Our dad sacrificed time with us to put food on the table. Our mom was a high school dropout who later earned her GED and a college degree. Our story was the norm for many in our community.

My brother and I had the exact same opportunities growing up; however, we made very different choices. I immersed myself in school, volunteer activities and Boy Scouts. My brother hung out downtown. As we continued to spiral down our separate paths, I found myself in college and then the Air Force. My brother found himself in prison for the better part of 17 years.

What was the difference? We had the same upbringing, the same opportunities. We were raised on the same values by the same parents. The difference: our choices.

My brother made bad choices, which led to less than desirable opportunities. Rather than course correct early in life, he continued to make bad choices. Doors closed, and he was held accountable for his actions.

As Brown stated, the decisions of my brother’s past were scripting his present. He no longer had great opportunities, or even good opportunities, in front of him. My path was very different. I am not saying I made the right choice every time, but when I did make a bad choice, I corrected the issue immediately, learned and moved on to the next opportunity.

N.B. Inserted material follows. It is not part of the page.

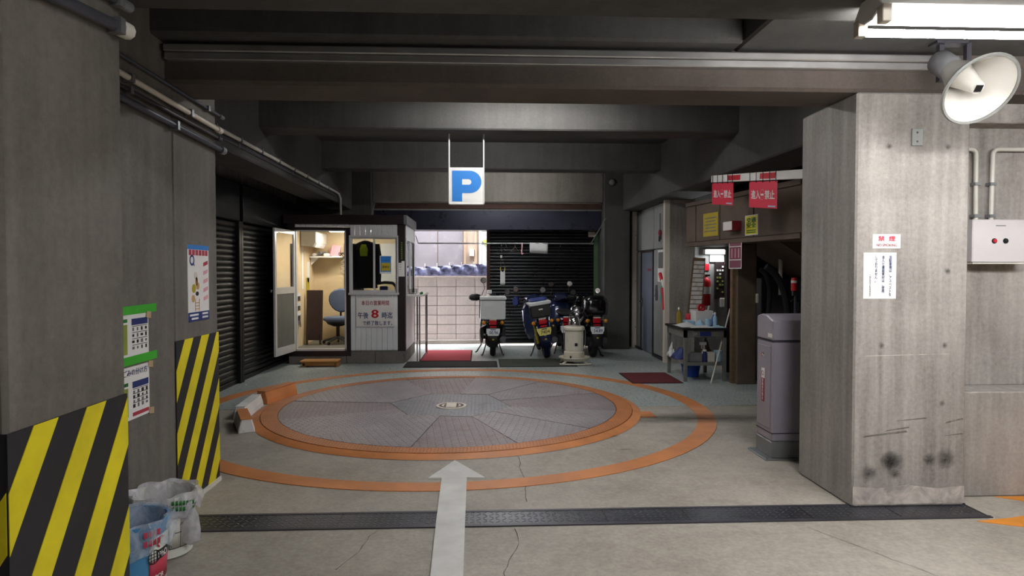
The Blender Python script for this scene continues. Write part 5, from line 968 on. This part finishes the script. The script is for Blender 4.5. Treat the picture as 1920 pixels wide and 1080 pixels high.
# ------------------------------------------------------------------ kerosene stove and kettle
hx, hy = 1.48, 10.52
ks = thing('kerosene_stove', 'cream round kerosene stove with a tray base', 'stove', (hx, hy, .016)); Z = .018
build('tray', MB().lathe([(0, .05), (.2, .05), (.24, .09), (.25, .1), (.25, .11), (.235, .11), (.19, .06), (0, .06)], (hx, hy, Z), (0, 0, 1), 32), 'stove', ks)
for a in (.6, 2.5, 3.8, 5.6): build('foot', MB().tube([(hx+.16*math.cos(a), hy+.16*math.sin(a), Z+.055), (hx+.25*math.cos(a), hy+.22*math.sin(a), Z+.012)], [.02, .016], 8), 'stove', ks)
build('skid', MB().tube([(hx-.25, hy-.14, Z+.008), (hx, hy-.2, Z+.008), (hx+.25, hy-.14, Z+.008)], .012, 8), 'stove', ks)
tank = build('tank', MB().lathe([(0, .06), (.155, .06), (.165, .08), (.165, .19), (.15, .2), (0, .2)], (hx, hy, Z), (0, 0, 1), 28), 'stove', ks); build('wick_dial', B(hx-.09, hx-.065, hy-.175, hy-.15, Z+.1, Z+.14), 'black', tank)
body = build('body', MB().lathe([(.14, .2), (.14, .535), (.0, .535)], (hx, hy, Z), (0, 0, 1), 32), 'stove', ks)
for k in range(20): a = 2*PI*k/20; build('rib', B(-.006, .006, -.004, .004, Z+.22, Z+.52), 'offwhite', body, local=True).location = (0, 0, 0)
for k, o in enumerate([c for c in body.children if c.name.startswith('rib')]):
    a = 2*PI*k/20
    for v in o.data.vertices:
        q = v.co+OFF[ks.name]; v.co = Rz(a-PI/2) @ Vector((q.x, 0, q.z))*1+Vector((hx+(.142+q.y)*math.cos(a), hy+(.142+q.y)*math.sin(a), 0))-OFF[ks.name]
build('top_plate', MB().lathe([(.15, .53), (.17, .545), (.17, .58), (.15, .6), (0, .6)], (hx, hy, Z), (0, 0, 1), 32), 'stove', ks); wn = build('window', B(hx-.01, hx+.035, hy-.15, hy-.135, Z+.29, Z+.34), 'black', body, .004)
for s in (-1, 1): build('guard_bar', MB().tube([(hx+s*.165, hy-.06, Z+.2), (hx+s*.175, hy-.06, Z+.55)], .005, 6), 'galv', ks)
kt = thing('kettle', 'shiny steel kettle standing on the kerosene stove', 'kettle', (hx, hy, Z+.6)); kz = Z+.6
build('body', MB().lathe([(0, .002), (.1, .002), (.105, .02), (.085, .13), (.06, .15), (.055, .16), (0, .165)], (hx, hy, kz), (0, 0, 1), 28), 'chrome', kt); build('lid_knob', MB().lathe([(.012, .165), (.012, .18), (.02, .19), (0, .2)], (hx, hy, kz), (0, 0, 1), 14), 'black', kt)
build('spout', MB().tube([(hx+.08, hy+.02, kz+.06), (hx+.13, hy+.04, kz+.11), (hx+.15, hy+.05, kz+.15)], [.022, .015, .011], 8), 'chrome', kt); build('handle', MB().tube([(hx+.085*math.cos(a), hy, kz+.12+.12*math.sin(a)) for a in [PI*i/10 for i in range(11)]], .007, 6), 'iron', kt)
# ------------------------------------------------------------------ parked scooters, seen from behind
def sec(y, z, hw, hh, p=2.6, n=18, cx=0):
    R = []
    for k in range(n):
        a = 2*PI*k/n; c, s = math.cos(a), math.sin(a)
        R.append(Vector((cx+hw*math.copysign(abs(c)**(2/p), c), y, z+hh*math.copysign(abs(s)**(2/p), s))))
    return R
def wheel(t, y, r, w, rim):
    o = build('tyre', MB().lathe([(r*.62, -w*.42), (r*.85, -w*.5), (r*.97, -w*.32), (r, 0), (r*.97, w*.32), (r*.85, w*.5), (r*.62, w*.42)], (0, y, r), (1, 0, 0), 32), 'rubber', t)
    build('rim', MB().lathe([(r*.63, -w*.36), (r*.6, 0), (r*.63, w*.36)], (0, y, r), (1, 0, 0), 28), rim, o)
    build('hub', MB().lathe([(0, -w*.5), (.05, -w*.5), (.05, w*.5), (0, w*.5)], (0, y, r), (1, 0, 0), 16), rim, o)
    for k in range(5):
        a = 2*PI*k/5; build('spoke', MB().tube([(0, y+.04*math.cos(a), r+.04*math.sin(a)), (0, y+r*.61*math.cos(a), r+r*.61*math.sin(a))], .014, 6), rim, o)
def scooter(lab, x, y, yaw, lean, body='gloss_black', trim='black', plate='plate_white', num='00.96', style='scooter', tail_z=.62, mirrors=((-.3, .02, 1.27), (.33, .0, 1.16)), seat=True, handw=.31, rim='iron', muffs=False):
    t = thing('motor_scooter', lab, 'scooter', (x, y, .003), 'scooters parked by the shutter', rot=(0, lean, yaw))
    r = .22 if style != 'cub' else .27
    wheel(t, 0, r, .1 if style != 'cub' else .085, rim); wheel(t, 1.18, r, .09 if style != 'cub' else .08, rim)
    if style == 'cub':
        build('body', MB().loft([sec(-.2, .58, .05, .04), sec(0, .6, .08, .07), sec(.3, .56, .09, .12), sec(.6, .45, .08, .1), sec(.95, .5, .09, .12)]), body, t)
        build('rear_fender', MB().lathe([(r+.03, -.06), (r+.05, -.03), (r+.055, 0), (r+.05, .03), (r+.03, .06)], (0, 0, r), (1, 0, 0), 16, PI*.0, PI*1.0), 'bike_blue', t, solid=.004)
        for s in (-1, 1): build('shock', MB().tube([(s*.1, 0, r), (s*.11, .06, .58)], .024, 8), 'old_yellow', t)
        for s in (-1, 1): build('swing_arm', MB().tube([(s*.075, 0, r), (s*.07, .5, .32)], .016, 8), 'iron', t)
    else:
        build('body', MB().loft([sec(-.33, .64, .07, .035), sec(-.26, .62, .12, .08), sec(-.05, .57, .17, .16), sec(.25, .52, .19, .2), sec(.48, .46, .17, .18), sec(.55, .4, .1, .1)]), body, t)
        build('footboard', MB().loft([sec(.45, .29, .19, .035, 5), sec(.95, .29, .2, .035, 5)]), trim, t)
        for s in (-1, 1): build('side_cover', MB().loft([sec(-.15, .42, .03, .1, 3, cx=s*.19), sec(.15, .36, .035, .15, 3, cx=s*.2), sec(.45, .33, .03, .08, 3, cx=s*.2)]), trim, t)
    build('leg_shield', MB().sheet([[(w*i/4, yy-.05*(1-(i/4)**2)+.05, z) for i in range(-4, 5)] for yy, z, w in ((.98, .26, .17), (.93, .4, .22), (.95, .6, .23), (1.0, .8, .21), (1.05, .93, .14))]), body, t, solid=.02)
    build('engine', MB().box(-.13, .1, .08, .42, .18, .36), 'iron', t, .03)
    build('muffler', MB().tube([(.15, .42, .25), (.17, .1, .26), (.17, -.18, .31)], [.03, .05, .055], 12), 'iron', t)
    if seat: build('seat', MB().loft([sec(-.22, .75, .11, .03), sec(-.05, .76, .15, .05), sec(.3, .75, .14, .05), sec(.52, .72, .09, .035)]), 'black', t)
    # steering
    build('front_fender', MB().lathe([(r+.02, -.06), (r+.045, 0), (r+.02, .06)], (0, 1.18, r), (1, 0, 0), 16, .3, PI*.9), body, t, solid=.004)
    for s in (-1, 1): build('fork', MB().tube([(s*.075, 1.18, r), (s*.05, 1.02, .8)], .018, 8), 'iron', t)
    build('head_cover', MB().loft([sec(.84, 1.0, .1, .04), sec(.92, 1.0, .16, .07), sec(1.05, .97, .15, .09), sec(1.14, .94, .08, .06)]), body, t); build('meter_panel', MB().prism([(-.09, .845, .99), (.09, .845, .99), (.07, .9, 1.06), (-.07, .9, 1.06)], (0, .01, .006)), 'navy', t)
    hb2 = build('handlebar', MB().tube([(-handw-.02, .82, 1.0), (-.15, .93, 1.02), (.15, .93, 1.02), (handw+.02, .82, 1.0)], .013, 8), 'iron', t)
    for s in (-1, 1): build('grip', MB().tube([(s*(handw-.1), .86, 1.005), (s*(handw+.03), .815, 1.0)], .019, 8), 'rubber', hb2); build('lever', MB().tube([(s*(handw-.12), .93, 1.01), (s*(handw+.02), .89, 1.0)], .006, 6), 'chrome', hb2)
    if muffs:
        hm = build('hand_cover', MB().loft([sec(0, 0, .02, .03), sec(.06, 0, .06, .065), sec(.16, 0, .065, .07), sec(.24, 0, .04, .05)]), 'black', t)
        for v in hm.data.vertices: q = Rz(-1.0) @ v.co; v.co = Vector((-handw-.12, .82, 1.0))+Vector((q.x, q.y, q.z))
    for mx, dy, mz in mirrors:
        s = 1 if mx > 0 else -1; mo = build('mirror', MB().lathe([(0, .004), (.05, .004), (.056, 0), (.05, -.015), (.02, -.03), (0, -.032)], (mx, .84+dy, mz), (-.15*s, -1, .12), 20), 'gloss_black', t)
        build('mirror_glass', MB().lathe([(0, .0055), (.048, .0055)], (mx, .84+dy, mz), (-.15*s, -1, .12), 20), 'chrome', mo); build('mirror_stem', MB().tube([(s*.2, .9, 1.02), (mx*.86, .88+dy, (1.02+mz)/2), (mx, .87+dy, mz-.03)], .007, 6), 'iron', mo)
    # tail
    z = tail_z
    tl = build('tail_lamp', MB().box(-.065, .065, -.37, -.31, z+.0, z+.085), 'lens_red', t, .012, seg=2); build('lamp_top', MB().box(-.06, .06, -.372, -.32, z+.085, z+.1), 'offwhite', tl); build('reflector', MB().box(-.055, .055, -.385, -.37, z-.045, z-.015), 'lens_red', tl)
    for s in (-1, 1):
        sg = build('turn_signal', MB().ball((s*.155, -.33, z+.035), (.034, .03, .034)), 'amber', t); build('signal_stalk', MB().tube([(s*.06, -.3, z+.03), (s*.14, -.32, z+.035)], .012, 6), 'black', sg)
    pz = z-.115
    pt = build('number_plate', MB().prism([(-.115, -.395, pz+.055), (.115, -.395, pz+.055), (.115, -.4, pz+.0), (.09, -.405, pz-.065), (-.09, -.405, pz-.065), (-.115, -.4, pz)], (0, .004, 0)), plate, t)
    text(num, Vector((.01, -.4045, pz-.012)), UX, UZ, .15, .055, 'navy' if plate == 'plate_white' else 'black', pt, lift=.003, bold=.01); card('plate_line', Vector((0, -.401, pz+.038)), UX, UZ, .09, .014, 'navy', pt, .002, .0006)
    mf = build('mudguard', MB().sheet([[(w*i/3, yy-.02*(1-(i/3)**2), zz) for i in range(-3, 4)] for yy, zz, w in ((-.3, z+.02, .1), (-.37, pz, .105), (-.39, pz-.12, .095), (-.38, max(.2, pz-.28), .08))]), trim if style != 'cub' else 'bike_blue', t, solid=.008); card('guard_badge', Vector((0, -.415, pz-.13)), UX, UZ, .035, .02, 'old_yellow', mf, .002, .001)
    # stands
    if style == 'cub' or lean:
        ks2 = build('side_stand', MB().tube([(-.1, .38, .28), (-.2, .3, .1), (-.26, .27, .02-math.sin(lean)*-.0)], .012, 8), 'iron', t); build('stand_foot', MB().ball((-.262, .27, .015), (.035, .03, .012)), 'iron', ks2)
    else:
        for s in (-1, 1):
            st = build('centre_stand', MB().tube([(s*.1, .3, .24), (s*.17, .12, .03)], .013, 8), 'iron', t); build('stand_foot', MB().tube([(s*.17, .16, .018), (s*.19, .02, .014)], .014, 8), 'iron', st)
        build('kick_lever', MB().tube([(-.2, .1, .2), (-.28, -.06, .09), (-.3, -.1, .085)], .012, 8), 'iron', t)
    return t
s1 = scooter('black delivery scooter with a big pale grey cargo box', .195, 11.62, .0, 0, num='00.96', seat=False, muffs=True, mirrors=((-.16, 0, 1.32), (.29, .0, 1.1)), tail_z=.575)
build('rack', MB().box(-.2, .2, -.3, .2, .645, .665), 'iron', s1); cb1 = build('cargo_box', MB().loft([sec(-.36, .84, .215, .175, 12), sec(.12, .84, .215, .175, 12)], smooth=False), 'box_grey', s1, .012, seg=2)
build('box_lid', MB().loft([sec(-.375, 1.03, .228, .028, 10), sec(.13, 1.03, .228, .028, 10)], smooth=False), 'box_grey', cb1, .008); build('lid_seam', MB().box(-.222, .222, -.37, .125, .995, 1.003), 'black', cb1); build('sticker', MB().box(-.19, -.15, -.363, -.36, .7, .725), 'paper', cb1); build('sticker', MB().box(-.14, -.12, -.363, -.36, .69, .71), 'paper', cb1); build('side_strap', MB().box(-.235, -.22, -.2, -.16, .68, 1.0), 'black', cb1)
s2 = scooter('leaning dark blue motorcycle with a yellow number plate', 1.113, 11.3, .02, -.16, body='bike_blue', plate='plate_yellow', num='7404', style='cub', tail_z=.62, mirrors=((-.28, 0, 1.22), (.2, -.1, 1.13)))
build('rack', MB().box(-.14, .14, -.3, .15, .72, .74), 'iron', s2); c2 = build('carrier_case', MB().loft([sec(-.34, .84, .17, .1, 8), sec(.1, .84, .17, .1, 8)], smooth=False), 'black', s2, .012); build('case_lid', MB().loft([sec(-.36, .97, .19, .032, 6), sec(.1, .97, .19, .032, 6)], smooth=False), 'box_grey', c2, .01); build('rain_gear', MB().loft([sec(-.3, 1.015, .1, .02), sec(-.2, 1.025, .15, .03), sec(0, 1.03, .16, .03), sec(.08, 1.02, .08, .02)]), 'navy', c2); build('case_badge', MB().box(-.035, .035, -.343, -.34, .86, .88), 'offwhite', c2)
build('reflector_yellow', MB().ball((.17, -.28, .56), .02), 'old_yellow', s2); build('hand_guard', MB().loft([sec(.78, 1.0, .05, .07, cx=-.33), sec(.9, 1.0, .06, .09, cx=-.3)]), 'navy', s2)
s3 = scooter('dark blue scooter half hidden behind the kerosene stove', 1.5, 11.84, -.03, 0, body='bike_blue', num='12-31', mirrors=((-.19, 0, 1.24), (.17, 0, 1.25)), tail_z=.6, handw=.24)
s4 = scooter('black scooter with a round black top case by the back pillar', 1.93, 11.4, .03, 0, body='gloss_black', num='54.89', mirrors=((-.2, .02, 1.1), (.26, .02, 1.13)), tail_z=.62, rim='iron')
build('rack', MB().box(-.15, .15, -.3, .1, .72, .745), 'iron', s4); tc = build('top_case', MB().loft([sec(-.4, .88, .14, .13, 3.5), sec(-.34, .89, .2, .175, 3.5), sec(-.1, .9, .225, .19, 3.5), sec(.08, .9, .19, .17, 3.5)]), 'gloss_black', s4); build('case_reflector', MB().box(-.1, .1, -.405, -.39, .8, .825), 'black', tc)
build('small_wheel_bin', MB().lathe([(0, -.02), (.05, -.02), (.06, 0), (.05, .02), (0, .02)], (.28, .05, .27), (1, -.4, 0), 16), 'rubber', s4) if 0 else None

I am happy to say that my brother is starting to make smart choices. He has been clean for several years and has a solid job in construction. He is finally capitalizing on his opportunities although his road ahead is not easy.

When presented with your next opportunity, what are you going to do? The choice you make is a function of your character and is grounded in your experience. Leaders will present you plenty of opportunities as well as mentor and develop you along the way. However, only you can decide what choice you will make.

As you go forward, I challenge you to view things through a slightly modified version of Brown’s quote. Rather than “[T]he decisions of our past are the architects of our present,” I want you to approach each opportunity with the mindset that the decisions of the present are the architect of your future. Make the right choice and start writing your future.